▸ Data section:

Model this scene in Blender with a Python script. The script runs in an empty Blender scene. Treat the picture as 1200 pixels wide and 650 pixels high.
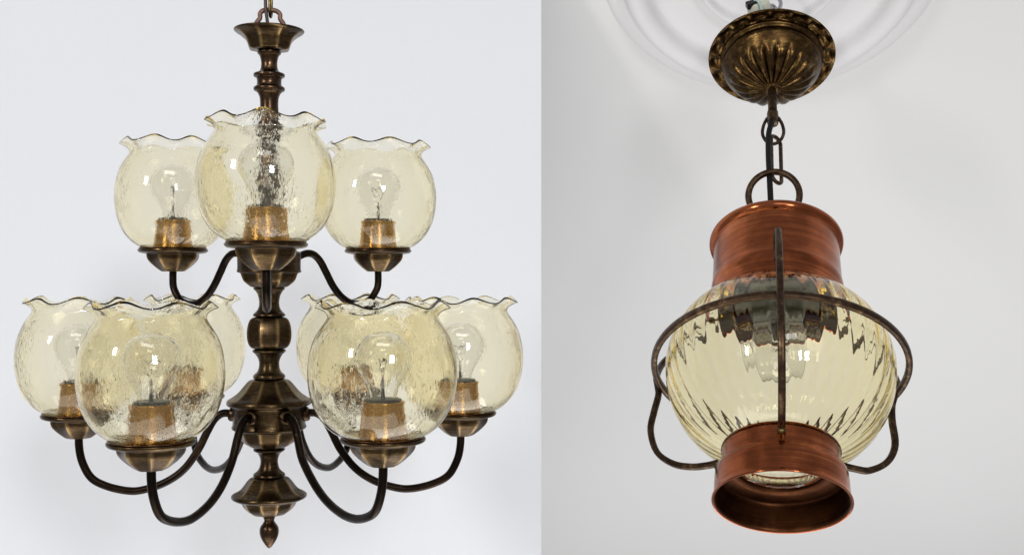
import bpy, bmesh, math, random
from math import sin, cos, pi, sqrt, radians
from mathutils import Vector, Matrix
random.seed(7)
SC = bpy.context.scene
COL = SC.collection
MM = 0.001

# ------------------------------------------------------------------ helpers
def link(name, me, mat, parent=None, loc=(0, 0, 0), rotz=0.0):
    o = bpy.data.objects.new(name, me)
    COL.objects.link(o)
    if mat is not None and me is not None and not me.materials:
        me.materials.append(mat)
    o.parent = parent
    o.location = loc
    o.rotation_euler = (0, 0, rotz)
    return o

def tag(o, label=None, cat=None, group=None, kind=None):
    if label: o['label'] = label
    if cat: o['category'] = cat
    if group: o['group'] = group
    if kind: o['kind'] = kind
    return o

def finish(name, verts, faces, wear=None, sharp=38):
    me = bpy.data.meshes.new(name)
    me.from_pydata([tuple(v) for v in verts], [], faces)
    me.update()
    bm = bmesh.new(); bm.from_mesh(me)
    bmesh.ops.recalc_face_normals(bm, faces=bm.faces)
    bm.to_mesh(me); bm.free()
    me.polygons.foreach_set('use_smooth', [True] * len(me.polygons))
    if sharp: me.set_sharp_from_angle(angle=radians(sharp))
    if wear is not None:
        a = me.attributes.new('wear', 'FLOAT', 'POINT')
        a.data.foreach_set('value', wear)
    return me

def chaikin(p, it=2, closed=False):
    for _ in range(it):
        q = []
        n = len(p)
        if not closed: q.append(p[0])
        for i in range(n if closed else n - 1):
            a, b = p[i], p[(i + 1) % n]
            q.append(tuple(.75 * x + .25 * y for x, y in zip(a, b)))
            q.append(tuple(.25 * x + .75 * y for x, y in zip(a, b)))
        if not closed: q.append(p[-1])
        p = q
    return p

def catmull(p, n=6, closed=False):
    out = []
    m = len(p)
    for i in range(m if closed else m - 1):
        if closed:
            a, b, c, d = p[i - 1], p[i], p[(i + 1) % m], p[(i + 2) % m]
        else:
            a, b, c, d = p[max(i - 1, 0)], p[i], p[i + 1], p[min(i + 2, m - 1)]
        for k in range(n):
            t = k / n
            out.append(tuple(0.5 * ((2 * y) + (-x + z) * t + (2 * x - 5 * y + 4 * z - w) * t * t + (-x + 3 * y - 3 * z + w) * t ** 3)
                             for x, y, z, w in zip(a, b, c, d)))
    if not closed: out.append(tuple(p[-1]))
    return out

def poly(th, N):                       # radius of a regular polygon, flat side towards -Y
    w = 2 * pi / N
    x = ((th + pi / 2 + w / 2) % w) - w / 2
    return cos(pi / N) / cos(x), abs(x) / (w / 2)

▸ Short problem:
Repeat the listing verbatim. Skip the pictures.

▸ The completed task:
Model this scene in Blender with a Python script. The script runs in an empty Blender scene. Treat the picture as 1200 pixels wide and 650 pixels high.
import bpy, bmesh, math, random
from math import sin, cos, pi, sqrt, radians
from mathutils import Vector, Matrix
random.seed(7)
SC = bpy.context.scene
COL = SC.collection
MM = 0.001

# ------------------------------------------------------------------ helpers
def link(name, me, mat, parent=None, loc=(0, 0, 0), rotz=0.0):
    o = bpy.data.objects.new(name, me)
    COL.objects.link(o)
    if mat is not None and me is not None and not me.materials:
        me.materials.append(mat)
    o.parent = parent
    o.location = loc
    o.rotation_euler = (0, 0, rotz)
    return o

def tag(o, label=None, cat=None, group=None, kind=None):
    if label: o['label'] = label
    if cat: o['category'] = cat
    if group: o['group'] = group
    if kind: o['kind'] = kind
    return o

def finish(name, verts, faces, wear=None, sharp=38):
    me = bpy.data.meshes.new(name)
    me.from_pydata([tuple(v) for v in verts], [], faces)
    me.update()
    bm = bmesh.new(); bm.from_mesh(me)
    bmesh.ops.recalc_face_normals(bm, faces=bm.faces)
    bm.to_mesh(me); bm.free()
    me.polygons.foreach_set('use_smooth', [True] * len(me.polygons))
    if sharp: me.set_sharp_from_angle(angle=radians(sharp))
    if wear is not None:
        a = me.attributes.new('wear', 'FLOAT', 'POINT')
        a.data.foreach_set('value', wear)
    return me

def chaikin(p, it=2, closed=False):
    for _ in range(it):
        q = []
        n = len(p)
        if not closed: q.append(p[0])
        for i in range(n if closed else n - 1):
            a, b = p[i], p[(i + 1) % n]
            q.append(tuple(.75 * x + .25 * y for x, y in zip(a, b)))
            q.append(tuple(.25 * x + .75 * y for x, y in zip(a, b)))
        if not closed: q.append(p[-1])
        p = q
    return p

def catmull(p, n=6, closed=False):
    out = []
    m = len(p)
    for i in range(m if closed else m - 1):
        if closed:
            a, b, c, d = p[i - 1], p[i], p[(i + 1) % m], p[(i + 2) % m]
        else:
            a, b, c, d = p[max(i - 1, 0)], p[i], p[i + 1], p[min(i + 2, m - 1)]
        for k in range(n):
            t = k / n
            out.append(tuple(0.5 * ((2 * y) + (-x + z) * t + (2 * x - 5 * y + 4 * z - w) * t * t + (-x + 3 * y - 3 * z + w) * t ** 3)
                             for x, y, z, w in zip(a, b, c, d)))
    if not closed: out.append(tuple(p[-1]))
    return out

def poly(th, N):                       # radius of a regular polygon, flat side towards -Y
    w = 2 * pi / N
    x = ((th + pi / 2 + w / 2) % w) - w / 2
    return cos(pi / N) / cos(x), abs(x) / (w / 2)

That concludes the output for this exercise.